Os títulos emitidos durante a presidência Macri estabelecem que, em caso de renegociação, será preciso que 66% do total e 50% de cada título combinem uma proposta para poder conseguir a aprovação. De fato, o país devedor (Argentina, neste caso) está em melhores condições perante os abutres nesses títulos do que nos anteriores. Mas, vamos deixar bem claro: em ambos casos a disputa deverá ser apurada nos tribunais ianques onde os baralhos legais estarão “marcados” a favor dos abutres. Os chamados “fundos abutres” compram títulos da dívida de um país em crise e logo negociam uma taxa de juros para poderem lucrar, o que exige uma disputa entre os investidores e os devedores. Então, digamos apenas que, se os títulos emitidos por Macri são ruins, os da era Kirchner são piores ainda.

Tudo isso já era evidente para os especialistas, mas agora se tornou público de modo massivo a partir de uma declaração assinada por Joseph Stiglitz junto com outros setenta economistas e intelectuais. O ganhador do Prêmio Nobel de Economia e amigo do atual ministro Martín Guzmán, defendendo a negociação atual acusa fundos como o BlackRock (a maior gestora global de ativos do mundo que administra mais de 6 trilhões de dólares e possui uma capitalização de mais de 86 bilhões) de pretender “substituir as CACs – Cláusulas de Ação Coletiva – por acordos mais antigos que poderiam levar novamente à depredação dos fundos abutres”. (Proyect Syndicate, 9/7).
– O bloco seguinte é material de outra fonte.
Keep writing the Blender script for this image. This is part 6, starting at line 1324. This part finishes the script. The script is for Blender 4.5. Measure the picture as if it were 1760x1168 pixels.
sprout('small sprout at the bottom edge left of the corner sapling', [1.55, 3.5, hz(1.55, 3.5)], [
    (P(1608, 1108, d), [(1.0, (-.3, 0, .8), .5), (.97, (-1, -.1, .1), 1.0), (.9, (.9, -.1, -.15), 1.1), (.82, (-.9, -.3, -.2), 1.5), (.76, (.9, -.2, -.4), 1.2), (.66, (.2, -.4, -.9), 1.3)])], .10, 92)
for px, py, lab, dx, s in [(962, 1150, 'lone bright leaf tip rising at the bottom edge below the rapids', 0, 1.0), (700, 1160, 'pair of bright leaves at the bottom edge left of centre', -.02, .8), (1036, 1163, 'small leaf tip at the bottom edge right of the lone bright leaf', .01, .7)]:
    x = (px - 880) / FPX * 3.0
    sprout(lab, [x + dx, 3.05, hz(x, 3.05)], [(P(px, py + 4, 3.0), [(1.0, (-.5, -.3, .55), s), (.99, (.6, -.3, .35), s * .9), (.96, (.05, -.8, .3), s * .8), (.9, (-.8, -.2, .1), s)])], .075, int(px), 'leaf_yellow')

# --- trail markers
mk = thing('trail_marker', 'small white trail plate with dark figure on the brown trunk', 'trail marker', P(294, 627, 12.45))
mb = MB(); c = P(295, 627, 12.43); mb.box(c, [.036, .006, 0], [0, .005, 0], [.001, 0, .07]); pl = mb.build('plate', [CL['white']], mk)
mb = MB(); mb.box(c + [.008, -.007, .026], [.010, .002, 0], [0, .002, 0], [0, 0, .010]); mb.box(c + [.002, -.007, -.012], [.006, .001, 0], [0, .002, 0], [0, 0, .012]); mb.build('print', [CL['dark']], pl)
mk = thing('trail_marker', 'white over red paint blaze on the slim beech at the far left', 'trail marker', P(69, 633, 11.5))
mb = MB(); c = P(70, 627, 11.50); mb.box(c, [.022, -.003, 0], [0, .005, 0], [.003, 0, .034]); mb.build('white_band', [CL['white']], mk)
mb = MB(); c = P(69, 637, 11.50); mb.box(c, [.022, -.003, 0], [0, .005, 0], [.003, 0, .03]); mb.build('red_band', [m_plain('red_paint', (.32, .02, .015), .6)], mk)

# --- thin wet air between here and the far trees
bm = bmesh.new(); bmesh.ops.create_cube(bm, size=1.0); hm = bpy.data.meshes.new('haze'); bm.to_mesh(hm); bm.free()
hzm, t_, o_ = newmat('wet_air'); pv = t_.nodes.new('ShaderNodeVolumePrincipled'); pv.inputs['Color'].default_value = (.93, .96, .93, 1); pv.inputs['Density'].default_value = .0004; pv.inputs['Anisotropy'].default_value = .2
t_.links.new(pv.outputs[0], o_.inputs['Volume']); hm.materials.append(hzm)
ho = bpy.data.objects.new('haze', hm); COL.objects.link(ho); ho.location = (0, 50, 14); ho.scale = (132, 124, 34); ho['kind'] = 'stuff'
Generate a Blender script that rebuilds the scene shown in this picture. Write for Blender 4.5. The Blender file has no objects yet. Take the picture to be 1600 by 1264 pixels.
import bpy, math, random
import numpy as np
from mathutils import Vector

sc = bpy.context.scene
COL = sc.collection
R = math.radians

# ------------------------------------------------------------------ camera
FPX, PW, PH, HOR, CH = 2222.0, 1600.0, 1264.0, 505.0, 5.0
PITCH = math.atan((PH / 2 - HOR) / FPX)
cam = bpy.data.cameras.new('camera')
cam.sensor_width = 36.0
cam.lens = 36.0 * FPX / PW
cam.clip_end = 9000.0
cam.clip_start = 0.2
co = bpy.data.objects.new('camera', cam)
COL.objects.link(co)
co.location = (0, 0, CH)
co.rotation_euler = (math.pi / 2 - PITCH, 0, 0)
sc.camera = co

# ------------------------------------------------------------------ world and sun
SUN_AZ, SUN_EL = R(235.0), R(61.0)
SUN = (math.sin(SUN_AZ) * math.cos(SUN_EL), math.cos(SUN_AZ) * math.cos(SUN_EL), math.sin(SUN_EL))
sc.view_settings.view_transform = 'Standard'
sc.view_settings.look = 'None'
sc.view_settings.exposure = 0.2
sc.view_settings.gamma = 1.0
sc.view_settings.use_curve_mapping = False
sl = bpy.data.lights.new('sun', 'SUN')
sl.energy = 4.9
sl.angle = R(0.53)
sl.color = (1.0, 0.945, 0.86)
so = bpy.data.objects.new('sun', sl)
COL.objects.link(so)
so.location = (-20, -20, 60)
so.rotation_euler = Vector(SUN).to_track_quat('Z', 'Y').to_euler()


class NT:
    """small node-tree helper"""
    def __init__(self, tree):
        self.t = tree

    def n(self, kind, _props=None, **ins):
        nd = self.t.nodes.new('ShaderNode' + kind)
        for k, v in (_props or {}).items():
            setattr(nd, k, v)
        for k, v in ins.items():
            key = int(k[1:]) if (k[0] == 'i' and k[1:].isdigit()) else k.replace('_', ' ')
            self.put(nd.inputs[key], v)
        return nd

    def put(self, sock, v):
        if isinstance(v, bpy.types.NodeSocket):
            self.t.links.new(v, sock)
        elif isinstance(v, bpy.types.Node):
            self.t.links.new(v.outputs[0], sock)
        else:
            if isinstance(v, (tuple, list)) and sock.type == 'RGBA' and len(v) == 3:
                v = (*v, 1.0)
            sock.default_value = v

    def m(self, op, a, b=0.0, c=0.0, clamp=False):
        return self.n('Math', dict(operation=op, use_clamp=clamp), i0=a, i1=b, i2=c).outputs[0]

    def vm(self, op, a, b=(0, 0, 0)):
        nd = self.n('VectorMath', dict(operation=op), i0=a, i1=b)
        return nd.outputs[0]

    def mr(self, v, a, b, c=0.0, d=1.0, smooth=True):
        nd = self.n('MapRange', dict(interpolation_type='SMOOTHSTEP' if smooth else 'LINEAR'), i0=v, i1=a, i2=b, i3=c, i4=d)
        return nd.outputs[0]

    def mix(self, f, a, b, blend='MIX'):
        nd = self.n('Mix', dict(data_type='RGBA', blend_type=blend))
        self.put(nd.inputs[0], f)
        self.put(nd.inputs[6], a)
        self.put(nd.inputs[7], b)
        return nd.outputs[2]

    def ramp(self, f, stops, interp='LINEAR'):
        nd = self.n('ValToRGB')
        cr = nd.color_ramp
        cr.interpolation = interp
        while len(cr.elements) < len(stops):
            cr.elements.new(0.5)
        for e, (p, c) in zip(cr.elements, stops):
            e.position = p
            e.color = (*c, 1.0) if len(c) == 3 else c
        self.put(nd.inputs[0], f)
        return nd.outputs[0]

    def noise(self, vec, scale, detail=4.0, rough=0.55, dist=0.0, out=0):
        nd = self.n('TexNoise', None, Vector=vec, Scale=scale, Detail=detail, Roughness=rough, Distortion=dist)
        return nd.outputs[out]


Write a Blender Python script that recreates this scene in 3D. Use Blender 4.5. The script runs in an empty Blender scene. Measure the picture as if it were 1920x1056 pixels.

Acontece que esses “acordos mais antigos” são aqueles que foram negociados por Néstor e Cristina Kirchner em 2005 e 2010.

É evidente, então, que não “tínhamos ficado desendividados”, nem “tínhamos vencido na queda de braços com os credores”, como dizia o velho discurso duplo dos Kirchner. Tanto que até as condições legais da referida dívida acabaram sendo mais favoráveis aos abutres do que as de Macri.